Power sector’s wish list from the 2014-15 Union Budget is to bring energetic stimuli into the value chain through a serious overhaul of policies, regulations and tax structures. While accelerated pace of distribution reforms and long-term policy on fuels — conventional (both domestic and imported) and non-conventional are critical, there are a number of indirect and direct taxes that the sector needs to push it forward.

The sector needs to be exempt from service and excise tax in analogy with port, railways, airport, road, etc., since these taxes are not applicable on supply of power and services of transmissions and distribution of electricity. Further, including the power sector in the proposed GST regime and including the transmission sector in Section 8(3)(b) of the CST Act would help in bringing down tariffs and thus avoid the cascading impact of increased electricity tariffs on the economy.

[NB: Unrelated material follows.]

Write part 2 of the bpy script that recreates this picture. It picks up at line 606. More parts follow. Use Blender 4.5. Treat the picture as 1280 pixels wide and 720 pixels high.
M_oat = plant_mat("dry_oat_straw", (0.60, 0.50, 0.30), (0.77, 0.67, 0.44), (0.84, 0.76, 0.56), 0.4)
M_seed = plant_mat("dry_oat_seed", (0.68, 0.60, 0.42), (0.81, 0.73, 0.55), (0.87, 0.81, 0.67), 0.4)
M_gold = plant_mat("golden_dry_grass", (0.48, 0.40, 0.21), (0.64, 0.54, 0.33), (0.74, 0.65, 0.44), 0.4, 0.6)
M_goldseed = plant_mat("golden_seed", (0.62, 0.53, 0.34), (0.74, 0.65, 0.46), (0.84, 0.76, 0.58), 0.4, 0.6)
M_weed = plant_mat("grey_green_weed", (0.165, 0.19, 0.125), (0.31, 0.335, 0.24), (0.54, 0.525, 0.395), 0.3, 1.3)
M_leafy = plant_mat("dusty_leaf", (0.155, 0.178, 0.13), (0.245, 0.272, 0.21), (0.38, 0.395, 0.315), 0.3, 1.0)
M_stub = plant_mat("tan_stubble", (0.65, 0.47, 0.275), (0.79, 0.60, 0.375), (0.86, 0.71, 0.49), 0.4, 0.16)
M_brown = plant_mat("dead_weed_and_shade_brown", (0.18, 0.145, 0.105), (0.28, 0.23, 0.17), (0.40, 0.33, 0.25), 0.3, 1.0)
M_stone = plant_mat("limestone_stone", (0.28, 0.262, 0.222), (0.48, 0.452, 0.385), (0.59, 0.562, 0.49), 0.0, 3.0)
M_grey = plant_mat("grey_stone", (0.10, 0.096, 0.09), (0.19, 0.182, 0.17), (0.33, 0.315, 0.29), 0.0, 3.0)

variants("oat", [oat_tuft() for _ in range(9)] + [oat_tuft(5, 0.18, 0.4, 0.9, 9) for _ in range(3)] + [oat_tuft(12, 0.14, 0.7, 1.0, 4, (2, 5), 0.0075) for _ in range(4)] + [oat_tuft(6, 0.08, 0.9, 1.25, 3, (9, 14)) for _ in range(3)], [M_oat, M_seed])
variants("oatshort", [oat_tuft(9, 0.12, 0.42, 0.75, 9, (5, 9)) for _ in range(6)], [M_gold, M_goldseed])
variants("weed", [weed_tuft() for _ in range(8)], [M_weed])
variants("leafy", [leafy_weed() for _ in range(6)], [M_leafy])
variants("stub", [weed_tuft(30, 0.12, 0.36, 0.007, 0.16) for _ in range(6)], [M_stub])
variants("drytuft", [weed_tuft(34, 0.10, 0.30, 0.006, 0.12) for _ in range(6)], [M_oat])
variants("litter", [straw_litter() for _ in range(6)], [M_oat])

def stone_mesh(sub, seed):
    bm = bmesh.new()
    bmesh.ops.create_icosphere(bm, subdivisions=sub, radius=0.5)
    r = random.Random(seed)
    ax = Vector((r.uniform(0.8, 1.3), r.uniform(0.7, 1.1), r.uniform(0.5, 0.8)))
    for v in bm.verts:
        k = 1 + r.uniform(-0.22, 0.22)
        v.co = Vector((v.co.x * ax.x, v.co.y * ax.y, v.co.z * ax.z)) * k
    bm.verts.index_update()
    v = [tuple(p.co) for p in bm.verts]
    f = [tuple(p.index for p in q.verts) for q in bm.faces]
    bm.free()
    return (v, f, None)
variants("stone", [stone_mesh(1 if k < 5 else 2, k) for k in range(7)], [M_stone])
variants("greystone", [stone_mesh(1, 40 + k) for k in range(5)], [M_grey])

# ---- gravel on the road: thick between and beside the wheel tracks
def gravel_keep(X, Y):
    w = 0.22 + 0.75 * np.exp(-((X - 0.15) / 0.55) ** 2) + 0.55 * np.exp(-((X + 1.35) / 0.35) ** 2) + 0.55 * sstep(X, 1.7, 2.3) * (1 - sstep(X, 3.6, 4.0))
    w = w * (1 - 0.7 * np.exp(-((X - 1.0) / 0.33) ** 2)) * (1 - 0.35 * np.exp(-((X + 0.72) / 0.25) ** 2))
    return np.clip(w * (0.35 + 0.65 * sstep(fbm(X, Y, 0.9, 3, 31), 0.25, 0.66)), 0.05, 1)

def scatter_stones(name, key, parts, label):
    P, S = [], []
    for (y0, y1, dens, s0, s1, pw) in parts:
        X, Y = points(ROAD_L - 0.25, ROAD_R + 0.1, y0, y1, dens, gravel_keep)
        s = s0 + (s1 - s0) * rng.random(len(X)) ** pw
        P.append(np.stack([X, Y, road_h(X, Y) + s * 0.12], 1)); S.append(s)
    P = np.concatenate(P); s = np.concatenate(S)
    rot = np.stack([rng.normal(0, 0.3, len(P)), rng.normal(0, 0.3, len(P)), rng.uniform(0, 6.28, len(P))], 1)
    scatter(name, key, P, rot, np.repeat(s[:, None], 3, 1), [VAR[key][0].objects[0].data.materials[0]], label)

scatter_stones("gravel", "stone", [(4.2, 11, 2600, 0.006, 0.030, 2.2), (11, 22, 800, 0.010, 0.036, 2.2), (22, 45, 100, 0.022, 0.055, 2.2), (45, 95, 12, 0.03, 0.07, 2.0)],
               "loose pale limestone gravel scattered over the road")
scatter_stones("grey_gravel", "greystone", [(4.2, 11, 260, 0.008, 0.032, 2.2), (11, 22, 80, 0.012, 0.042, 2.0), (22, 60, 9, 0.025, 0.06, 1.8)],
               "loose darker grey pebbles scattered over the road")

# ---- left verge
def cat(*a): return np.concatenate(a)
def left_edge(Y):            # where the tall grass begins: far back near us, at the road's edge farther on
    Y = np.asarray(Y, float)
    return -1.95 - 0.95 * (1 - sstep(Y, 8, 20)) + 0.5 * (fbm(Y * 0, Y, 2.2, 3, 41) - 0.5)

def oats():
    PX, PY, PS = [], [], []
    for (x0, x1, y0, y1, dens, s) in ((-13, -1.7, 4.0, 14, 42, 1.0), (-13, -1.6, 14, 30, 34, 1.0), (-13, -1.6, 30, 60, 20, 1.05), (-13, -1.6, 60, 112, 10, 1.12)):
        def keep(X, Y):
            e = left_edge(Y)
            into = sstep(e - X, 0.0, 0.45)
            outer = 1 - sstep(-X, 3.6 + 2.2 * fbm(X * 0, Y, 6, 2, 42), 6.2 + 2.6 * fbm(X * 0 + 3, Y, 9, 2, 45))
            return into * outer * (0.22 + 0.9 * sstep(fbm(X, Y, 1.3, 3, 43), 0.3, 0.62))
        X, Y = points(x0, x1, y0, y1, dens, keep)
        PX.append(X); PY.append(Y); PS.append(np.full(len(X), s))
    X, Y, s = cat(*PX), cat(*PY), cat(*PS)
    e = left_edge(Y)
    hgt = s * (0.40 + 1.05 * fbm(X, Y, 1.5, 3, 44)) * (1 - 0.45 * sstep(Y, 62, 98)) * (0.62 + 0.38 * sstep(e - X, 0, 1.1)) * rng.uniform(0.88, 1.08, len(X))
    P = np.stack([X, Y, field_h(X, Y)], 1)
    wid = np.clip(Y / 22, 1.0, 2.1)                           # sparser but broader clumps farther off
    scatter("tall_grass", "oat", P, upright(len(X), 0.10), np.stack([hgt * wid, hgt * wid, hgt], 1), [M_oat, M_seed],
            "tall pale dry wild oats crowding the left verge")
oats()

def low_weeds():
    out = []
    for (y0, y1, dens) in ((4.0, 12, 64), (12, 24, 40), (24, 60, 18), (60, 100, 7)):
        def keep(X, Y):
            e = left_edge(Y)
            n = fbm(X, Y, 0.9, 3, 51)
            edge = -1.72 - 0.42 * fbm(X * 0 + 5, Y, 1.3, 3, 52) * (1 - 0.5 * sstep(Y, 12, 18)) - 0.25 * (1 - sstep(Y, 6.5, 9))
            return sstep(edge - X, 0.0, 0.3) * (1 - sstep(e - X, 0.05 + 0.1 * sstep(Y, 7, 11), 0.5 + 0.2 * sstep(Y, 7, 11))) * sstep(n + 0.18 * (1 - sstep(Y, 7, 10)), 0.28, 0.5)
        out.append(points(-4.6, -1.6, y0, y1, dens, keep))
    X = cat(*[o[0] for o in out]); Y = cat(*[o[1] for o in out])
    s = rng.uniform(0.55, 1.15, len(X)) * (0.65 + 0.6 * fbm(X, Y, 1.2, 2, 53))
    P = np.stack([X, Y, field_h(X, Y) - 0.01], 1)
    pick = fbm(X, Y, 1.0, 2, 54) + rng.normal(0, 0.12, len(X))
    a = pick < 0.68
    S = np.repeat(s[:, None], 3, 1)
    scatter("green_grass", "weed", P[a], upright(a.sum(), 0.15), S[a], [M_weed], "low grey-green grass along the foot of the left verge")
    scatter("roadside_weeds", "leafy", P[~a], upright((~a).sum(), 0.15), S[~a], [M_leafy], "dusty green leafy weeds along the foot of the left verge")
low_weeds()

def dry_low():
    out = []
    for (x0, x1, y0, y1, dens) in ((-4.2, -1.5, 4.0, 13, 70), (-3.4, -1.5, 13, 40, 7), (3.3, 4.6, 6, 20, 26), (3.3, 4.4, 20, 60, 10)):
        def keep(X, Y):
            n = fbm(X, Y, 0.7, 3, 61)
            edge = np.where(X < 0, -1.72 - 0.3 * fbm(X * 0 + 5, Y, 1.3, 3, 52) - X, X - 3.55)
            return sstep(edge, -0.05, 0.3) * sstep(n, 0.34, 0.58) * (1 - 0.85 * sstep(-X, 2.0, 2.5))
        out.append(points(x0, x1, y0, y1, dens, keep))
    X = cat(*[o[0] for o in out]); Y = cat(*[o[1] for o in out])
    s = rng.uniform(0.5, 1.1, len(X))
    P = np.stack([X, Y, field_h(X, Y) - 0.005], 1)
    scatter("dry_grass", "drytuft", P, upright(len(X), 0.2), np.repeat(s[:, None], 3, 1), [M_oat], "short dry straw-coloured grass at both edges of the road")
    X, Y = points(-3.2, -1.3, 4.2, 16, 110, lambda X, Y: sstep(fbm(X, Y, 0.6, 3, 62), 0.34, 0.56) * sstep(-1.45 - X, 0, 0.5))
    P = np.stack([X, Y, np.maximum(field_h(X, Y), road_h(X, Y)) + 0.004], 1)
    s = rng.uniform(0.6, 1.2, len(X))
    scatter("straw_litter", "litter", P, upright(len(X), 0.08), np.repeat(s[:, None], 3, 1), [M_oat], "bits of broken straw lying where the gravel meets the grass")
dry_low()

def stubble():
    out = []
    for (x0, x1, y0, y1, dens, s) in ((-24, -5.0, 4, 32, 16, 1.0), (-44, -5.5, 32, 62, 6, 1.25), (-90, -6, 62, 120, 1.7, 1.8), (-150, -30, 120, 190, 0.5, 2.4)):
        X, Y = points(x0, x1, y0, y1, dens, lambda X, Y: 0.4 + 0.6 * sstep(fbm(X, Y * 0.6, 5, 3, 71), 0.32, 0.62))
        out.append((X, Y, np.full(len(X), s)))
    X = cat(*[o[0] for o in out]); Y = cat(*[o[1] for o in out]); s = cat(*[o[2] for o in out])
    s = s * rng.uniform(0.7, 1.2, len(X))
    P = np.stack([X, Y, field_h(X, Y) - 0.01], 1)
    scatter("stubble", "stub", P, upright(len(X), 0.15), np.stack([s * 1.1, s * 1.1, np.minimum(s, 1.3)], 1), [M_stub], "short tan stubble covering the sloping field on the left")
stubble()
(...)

Transmission — an integral part of the power business — needs to be allowed additional depreciation (Section 32(1)(iia)) as is available to generation and distribution activity. Most importantly, the power sector should be kept outside the purview of MAT to enable it to truly receive benefit of the tax exemptions under 80IA and sustain itself. In addition, to avoid unnecessary litigation, there is need for clarifying/inserting the definition of “initial assessment year” in section 80IA.

There is need for encouraging and incentivising energy efficiency and environmental- friendly technology. And since carbon credits are gained by the latter, there is need for exempting income from sale of carbon credits from levy of income tax. Companies spend significantly on developing “Greenbelt” and this should also be eligible for 100 per cent deduction. The Government could also consider allowing expenditure on CSR activities as a deductible expense.

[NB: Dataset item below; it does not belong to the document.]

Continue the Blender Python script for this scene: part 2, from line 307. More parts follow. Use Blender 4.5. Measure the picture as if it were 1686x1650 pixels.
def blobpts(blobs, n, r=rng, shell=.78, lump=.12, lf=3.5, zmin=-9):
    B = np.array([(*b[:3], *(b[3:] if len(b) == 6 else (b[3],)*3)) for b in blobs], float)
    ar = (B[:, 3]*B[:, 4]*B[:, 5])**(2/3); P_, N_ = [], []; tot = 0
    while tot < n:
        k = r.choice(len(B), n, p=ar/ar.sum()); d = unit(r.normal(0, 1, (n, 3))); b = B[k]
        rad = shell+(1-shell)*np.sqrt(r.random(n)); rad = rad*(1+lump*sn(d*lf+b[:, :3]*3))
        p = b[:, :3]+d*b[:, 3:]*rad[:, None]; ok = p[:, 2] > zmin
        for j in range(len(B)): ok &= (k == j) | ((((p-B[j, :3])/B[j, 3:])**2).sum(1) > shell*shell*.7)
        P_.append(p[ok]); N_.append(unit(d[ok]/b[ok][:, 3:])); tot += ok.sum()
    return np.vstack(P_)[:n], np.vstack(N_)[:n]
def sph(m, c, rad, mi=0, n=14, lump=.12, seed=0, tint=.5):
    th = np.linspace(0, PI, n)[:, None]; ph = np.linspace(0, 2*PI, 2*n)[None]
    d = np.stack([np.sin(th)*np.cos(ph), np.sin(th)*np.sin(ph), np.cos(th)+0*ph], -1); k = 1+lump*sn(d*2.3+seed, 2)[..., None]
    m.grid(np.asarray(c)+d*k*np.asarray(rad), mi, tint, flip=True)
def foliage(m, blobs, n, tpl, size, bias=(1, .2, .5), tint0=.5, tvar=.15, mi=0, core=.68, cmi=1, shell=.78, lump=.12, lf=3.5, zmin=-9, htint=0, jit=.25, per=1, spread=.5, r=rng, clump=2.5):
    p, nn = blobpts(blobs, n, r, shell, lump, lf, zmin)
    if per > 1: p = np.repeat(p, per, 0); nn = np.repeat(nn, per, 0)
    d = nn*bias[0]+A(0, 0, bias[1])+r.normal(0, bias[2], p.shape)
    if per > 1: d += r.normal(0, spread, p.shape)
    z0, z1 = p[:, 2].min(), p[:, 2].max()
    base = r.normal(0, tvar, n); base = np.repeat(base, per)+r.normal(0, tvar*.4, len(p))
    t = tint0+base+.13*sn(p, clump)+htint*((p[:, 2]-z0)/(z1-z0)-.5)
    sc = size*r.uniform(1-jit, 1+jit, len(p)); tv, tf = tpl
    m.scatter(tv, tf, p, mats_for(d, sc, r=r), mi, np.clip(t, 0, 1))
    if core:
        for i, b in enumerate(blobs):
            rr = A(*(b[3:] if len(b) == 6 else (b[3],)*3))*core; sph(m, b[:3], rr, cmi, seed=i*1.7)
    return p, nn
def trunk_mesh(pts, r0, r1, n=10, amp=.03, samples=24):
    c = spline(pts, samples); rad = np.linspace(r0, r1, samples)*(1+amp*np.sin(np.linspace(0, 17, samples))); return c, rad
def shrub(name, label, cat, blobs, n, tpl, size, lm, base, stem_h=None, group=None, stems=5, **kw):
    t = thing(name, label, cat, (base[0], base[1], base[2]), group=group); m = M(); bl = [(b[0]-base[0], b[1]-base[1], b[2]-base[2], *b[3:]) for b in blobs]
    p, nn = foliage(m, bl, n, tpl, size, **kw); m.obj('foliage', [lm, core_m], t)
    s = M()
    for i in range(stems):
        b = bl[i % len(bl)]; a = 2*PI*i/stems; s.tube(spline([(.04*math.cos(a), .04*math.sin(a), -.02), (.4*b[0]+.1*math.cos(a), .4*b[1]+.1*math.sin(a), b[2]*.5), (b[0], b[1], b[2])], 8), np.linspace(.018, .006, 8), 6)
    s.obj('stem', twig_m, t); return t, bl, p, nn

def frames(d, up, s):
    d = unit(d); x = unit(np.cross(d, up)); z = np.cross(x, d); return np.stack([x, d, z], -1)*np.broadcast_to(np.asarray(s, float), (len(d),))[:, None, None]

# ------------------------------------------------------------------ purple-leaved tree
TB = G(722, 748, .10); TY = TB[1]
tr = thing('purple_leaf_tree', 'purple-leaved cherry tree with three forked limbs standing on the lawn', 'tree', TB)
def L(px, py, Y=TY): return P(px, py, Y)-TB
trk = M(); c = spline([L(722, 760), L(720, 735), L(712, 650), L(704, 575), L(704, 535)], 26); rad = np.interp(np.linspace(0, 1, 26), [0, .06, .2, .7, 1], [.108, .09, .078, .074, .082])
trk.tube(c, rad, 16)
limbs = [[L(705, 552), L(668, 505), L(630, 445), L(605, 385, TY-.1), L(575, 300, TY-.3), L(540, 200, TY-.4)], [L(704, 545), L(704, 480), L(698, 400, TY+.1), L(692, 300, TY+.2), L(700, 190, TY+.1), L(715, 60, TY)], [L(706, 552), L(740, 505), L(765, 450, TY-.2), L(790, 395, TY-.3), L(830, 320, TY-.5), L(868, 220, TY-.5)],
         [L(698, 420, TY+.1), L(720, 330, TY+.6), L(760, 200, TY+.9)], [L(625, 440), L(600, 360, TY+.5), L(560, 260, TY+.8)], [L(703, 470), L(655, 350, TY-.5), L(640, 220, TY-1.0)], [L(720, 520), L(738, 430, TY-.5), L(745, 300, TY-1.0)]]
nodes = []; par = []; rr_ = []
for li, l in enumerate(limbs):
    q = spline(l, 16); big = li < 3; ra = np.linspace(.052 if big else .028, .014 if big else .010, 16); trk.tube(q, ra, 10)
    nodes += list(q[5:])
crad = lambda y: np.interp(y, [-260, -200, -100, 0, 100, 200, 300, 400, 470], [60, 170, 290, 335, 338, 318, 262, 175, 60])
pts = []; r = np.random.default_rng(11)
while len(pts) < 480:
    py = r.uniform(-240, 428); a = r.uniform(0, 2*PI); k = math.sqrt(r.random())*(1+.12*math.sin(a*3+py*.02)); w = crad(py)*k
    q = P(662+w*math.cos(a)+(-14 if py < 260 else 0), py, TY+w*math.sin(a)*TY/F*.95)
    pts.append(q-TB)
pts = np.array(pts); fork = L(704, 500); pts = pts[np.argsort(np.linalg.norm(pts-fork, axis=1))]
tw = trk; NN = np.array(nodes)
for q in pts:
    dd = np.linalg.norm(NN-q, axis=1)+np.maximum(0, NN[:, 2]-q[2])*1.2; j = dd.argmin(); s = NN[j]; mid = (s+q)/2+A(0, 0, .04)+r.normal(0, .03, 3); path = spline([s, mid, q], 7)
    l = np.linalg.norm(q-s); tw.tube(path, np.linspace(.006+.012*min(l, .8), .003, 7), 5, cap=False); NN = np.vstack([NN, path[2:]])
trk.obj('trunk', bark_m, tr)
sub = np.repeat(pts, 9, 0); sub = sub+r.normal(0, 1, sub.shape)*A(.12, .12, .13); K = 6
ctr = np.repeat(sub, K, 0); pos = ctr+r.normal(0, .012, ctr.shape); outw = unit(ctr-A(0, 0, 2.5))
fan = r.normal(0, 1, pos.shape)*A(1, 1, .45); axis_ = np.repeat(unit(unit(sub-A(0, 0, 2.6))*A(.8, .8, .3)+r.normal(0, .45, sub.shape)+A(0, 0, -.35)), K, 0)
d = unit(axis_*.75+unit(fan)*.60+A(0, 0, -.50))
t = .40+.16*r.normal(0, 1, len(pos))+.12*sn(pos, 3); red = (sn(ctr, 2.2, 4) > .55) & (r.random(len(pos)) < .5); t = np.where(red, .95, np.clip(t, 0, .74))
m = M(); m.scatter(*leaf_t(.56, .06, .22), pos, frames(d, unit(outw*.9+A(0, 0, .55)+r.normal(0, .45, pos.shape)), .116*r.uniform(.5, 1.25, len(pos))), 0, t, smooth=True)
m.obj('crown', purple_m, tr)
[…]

Inclusion of electricity payments as statutory dues in section 43 B would incentivise commercial customers for timely payment of electricity charges, thus helping in recovery of dues.

Restructuring financial packages for ailing and deserving operating units and increasing tenor of loan to avoid liquidity issues would help attract future investors into the sector. The sector also needs to increase banks’ sectoral limits (15% to 25%) while also encouraging external commercial borrowings (ECBs) by hedging mechanism to manage forex exposure; and relaxing RBI guidelines on usage of ECB funds.